Update: Sprouts Farmers Market, Great Quarter

Aug. 8.14 | About: Sprouts Farmers (SFM)


Sprouts beat analysts' estimates of 18 cents a share by earning 20 cents per share in Q2 2014.

This confirms my opinion that the stock is a great long term investment.

I was right about this company being a great investment as I recommended it at its 52-week low. This was perfect timing.

Sprouts (NASDAQ:SFM) reported revenues of $743.8 million, which beat the street's estimate of $741.05 million. This was a 20% increase from last year. Same store sales increased 9.5% and the two year combined pro forma same store sales growth was 20.3%. Adjusted net income increased 68% to $30.2 million from $18 million last year. Adjusted earnings per share went from 14 cents a share last year to 20 cents per share this quarter.
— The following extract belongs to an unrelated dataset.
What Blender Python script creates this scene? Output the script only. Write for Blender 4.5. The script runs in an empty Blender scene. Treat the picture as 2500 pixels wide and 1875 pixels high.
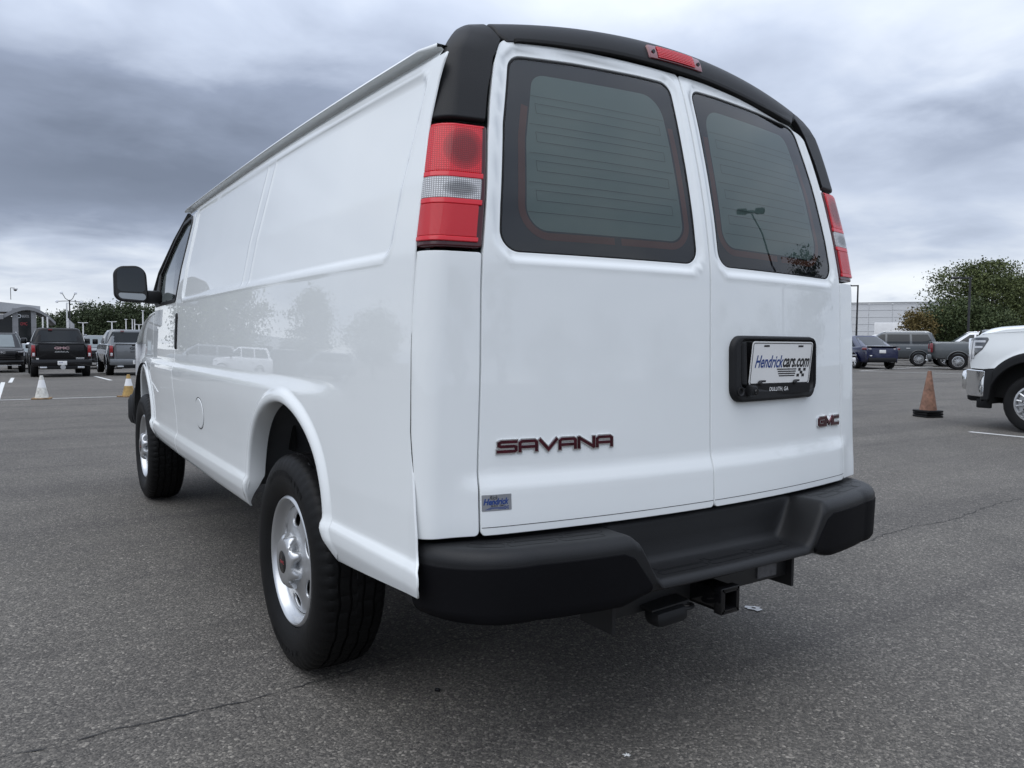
import bpy, bmesh, math, random
import numpy as np
from mathutils import Vector, Matrix, Quaternion
from mathutils.geometry import delaunay_2d_cdt
random.seed(7); rng=np.random.default_rng(7)
SC=bpy.context.scene
COL=SC.collection
rad=math.radians

# ------------------------------------------------------------------ camera
cd=bpy.data.cameras.new('camera'); cam=bpy.data.objects.new('camera',cd); COL.objects.link(cam)
cd.sensor_fit='HORIZONTAL'; cd.sensor_width=36.0; cd.lens=36.0*1845.6/2500
cd.clip_start=.05; cd.clip_end=4000
def cam_axes(pitch,yaw,roll):
    cp,sp,cy,sy=math.cos(pitch),math.sin(pitch),math.cos(yaw),math.sin(yaw)
    f=Vector((sy*cp,cy*cp,sp)); r=Vector((cy,-sy,0)); u=r.cross(f)
    cr,sr=math.cos(roll),math.sin(roll)
    return r*cr+u*sr,-r*sr+u*cr,f
_r,_u,_f=cam_axes(rad(-3.2258),rad(33.742),rad(.5417))
cam.matrix_world=Matrix(((_r.x,_u.x,-_f.x,-1.7745),(_r.y,_u.y,-_f.y,-2.6664),(_r.z,_u.z,-_f.z,1.1796),(0,0,0,1)))
SC.camera=cam
SC.view_settings.view_transform='Standard'; SC.view_settings.look='None'
SC.view_settings.exposure=0.40; SC.view_settings.gamma=1.0; SC.view_settings.use_curve_mapping=False
SC.cycles.max_bounces=8; SC.cycles.transparent_max_bounces=12
try: SC.cycles.use_denoising=True
except Exception: pass

# ------------------------------------------------------------------ world: overcast sky
W=bpy.data.worlds.new('World'); SC.world=W; W.use_nodes=True
wt=W.node_tree; wn=wt.nodes; wl=wt.links; wn.clear()
def wnode(t,**k):
    n=wn.new(t)
    for a,b in k.items(): setattr(n,a,b)
    return n
def wmath(op,a,b=None,c=None):
    n=wnode('ShaderNodeMath',operation=op)
    for i,v in enumerate((a,b,c)):
        if v is None: continue
        if isinstance(v,(int,float)): n.inputs[i].default_value=v
        else: wl.new(v,n.inputs[i])
    return n.outputs[0]
def wmix(f,a,b,blend='MIX'):
    n=wnode('ShaderNodeMix',data_type='RGBA',blend_type=blend)
    for s,v in ((n.inputs[0],f),(n.inputs[6],a),(n.inputs[7],b)):
        if isinstance(v,(int,float)): s.default_value=v
        elif isinstance(v,tuple): s.default_value=(*v,1)
        else: wl.new(v,s)
    return n.outputs[2]
tc=wnode('ShaderNodeTexCoord'); sx=wnode('ShaderNodeSeparateXYZ'); wl.new(tc.outputs['Generated'],sx.inputs[0])
dx,dy,dz=sx.outputs
el=wmath('MULTIPLY',wmath('ARCSINE',dz),57.29578)
az=wmath('MULTIPLY',wmath('ARCTAN2',dx,dy),57.29578)
den=wmath('ADD',wmath('MAXIMUM',dz,0.0),.16)
cx=wmath('DIVIDE',dx,den); cyy=wmath('DIVIDE',dy,den)
cmb=wnode('ShaderNodeCombineXYZ'); wl.new(cx,cmb.inputs[0]); wl.new(cyy,cmb.inputs[1])
def wnoise(scale,detail,rough,dist=0.0,off=(0,0,0)):
    m=wnode('ShaderNodeMapping'); m.inputs['Location'].default_value=off; wl.new(cmb.outputs[0],m.inputs[0])
    n=wnode('ShaderNodeTexNoise'); n.inputs['Scale'].default_value=scale; n.inputs['Detail'].default_value=detail
    n.inputs['Roughness'].default_value=rough; n.inputs['Distortion'].default_value=dist
    wl.new(m.outputs[0],n.inputs['Vector']); return n.outputs[0]
n1=wnoise(.85,6,.50,.4,(3.1,1.7,0)); n2=wnoise(2.4,5,.52,.3,(7.3,2.2,0)); n3=wnoise(.35,3,.5,.2,(1.4,8.2,0))
azw=wmath('ADD',az,wmath('MULTIPLY',wmath('SUBTRACT',n1,.5),26.0))
elw=wmath('ADD',el,wmath('MULTIPLY',wmath('SUBTRACT',n2,.5),9.0))
def blob(a,e,sa,se):
    u=wmath('POWER',wmath('DIVIDE',wmath('SUBTRACT',azw,a),sa),2.0)
    v=wmath('POWER',wmath('DIVIDE',wmath('SUBTRACT',elw,e),se),2.0)
    return wmath('EXPONENT',wmath('MULTIPLY',wmath('ADD',u,v),-1.0))
cloud=wmath('ADD',wmath('MULTIPLY',wmath('SUBTRACT',n1,.5),.80),wmath('MULTIPLY',wmath('SUBTRACT',n2,.5),.34))
cloud=wmath('ADD',cloud,wmath('MULTIPLY',wmath('SUBTRACT',n3,.5),.5))
lum=wmath('ADD',cloud,.66)
for a,e,sa,se,k in ((5,11.5,17,5.4,-.56),(24,15,9,5,-.16),(63,12.0,12,3.8,-.26),(61,21,10,5,.12),(30,28,30,6,.06),(8,1.0,40,4.0,.30),(62,4.0,18,3.0,.22)):
    lum=wmath('ADD',lum,wmath('MULTIPLY',blob(a,e,sa,se),k))
lum=wmath('MINIMUM',wmath('MAXIMUM',lum,.0),1.0)
cr=wnode('ShaderNodeValToRGB'); wl.new(lum,cr.inputs[0])
e=cr.color_ramp.elements; e[0].position=.0; e[0].color=(.138,.163,.218,1); e[1].position=1.0; e[1].color=(.77,.805,.845,1)
m=e.new(.35); m.color=(.218,.254,.335,1); m=e.new(.62); m.color=(.41,.462,.565,1); m=e.new(.82); m.color=(.60,.645,.715,1)
SUN_EL,SUN_AZ=rad(60),rad(245)
nis=wnode('ShaderNodeTexSky',sky_type='NISHITA'); nis.sun_disc=False; nis.sun_elevation=SUN_EL; nis.sun_rotation=SUN_AZ
nsc=wnode('ShaderNodeVectorMath',operation='SCALE'); nsc.inputs['Scale'].default_value=.07; wl.new(nis.outputs[0],nsc.inputs[0])
# overcast luminance grows smoothly towards the zenith
zen=wmath('ADD',1.0,wmath('MULTIPLY',wmath('POWER',wmath('MAXIMUM',dz,0.0),1.5),1.35))
gsc=wnode('ShaderNodeVectorMath',operation='SCALE'); wl.new(cr.outputs[0],gsc.inputs[0]); wl.new(zen,gsc.inputs['Scale'])
skyc=wmix(.93,nsc.outputs[0],gsc.outputs[0])
bg=wnode('ShaderNodeBackground'); bg.inputs[1].default_value=1.0; wl.new(skyc,bg.inputs[0])
wo=wnode('ShaderNodeOutputWorld'); wl.new(bg.outputs[0],wo.inputs[0])
# ------------------------------------------------------------------ sun behind the cloud
ld=bpy.data.lights.new('sun','SUN'); ld.energy=0.85; ld.angle=rad(70); ld.color=(1,.97,.93)
sun=bpy.data.objects.new('sun',ld); COL.objects.link(sun)
sd_=Vector((math.sin(SUN_AZ)*math.cos(SUN_EL),math.cos(SUN_AZ)*math.cos(SUN_EL),math.sin(SUN_EL)))
sun.rotation_euler=sd_.to_track_quat('Z','Y').to_euler()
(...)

Adjusted EBITDA was $69.1 million which was a 31% increase. Gross profit was 30.1% which was consistent with the same period last year. Direct store expense decreased 60 basis points from last year to 19.2%.

Guidance for the third quarter is for same store sales to be in the range of 8.5% to 9.5%. Two year combined pro forma comparable same store sales are expected to be between 18.5% and 19.5%. The company raised its full year guidance. Net sales growth is now expected to be between 19% and 20%. The company now expects to open 24 stores this year. Its new adjusted EBITDA growth is expected to be 25% to 27%. Adjusted net income growth is now expected to be 45% plus. The new adjusted diluted earnings per share is expected to be 65 cents to 67 cents. Adjusted diluted earnings per share growth is expected to be 35% to 40%.

Since my last article "Firing On All Cylinders, Yet Trading At A 52-Week Low- Sprouts Farmers Market", the stock has increased. Right now, the company is still suffering from having such a high multiple at its IPO. The company was overvalued at $40, but now that it has corrected to $30 and has reported spectacular same store sales growth rates, it has become undervalued. The stock will increase by the end of the year and it is even more of a strong buy than when I recommended it back in May.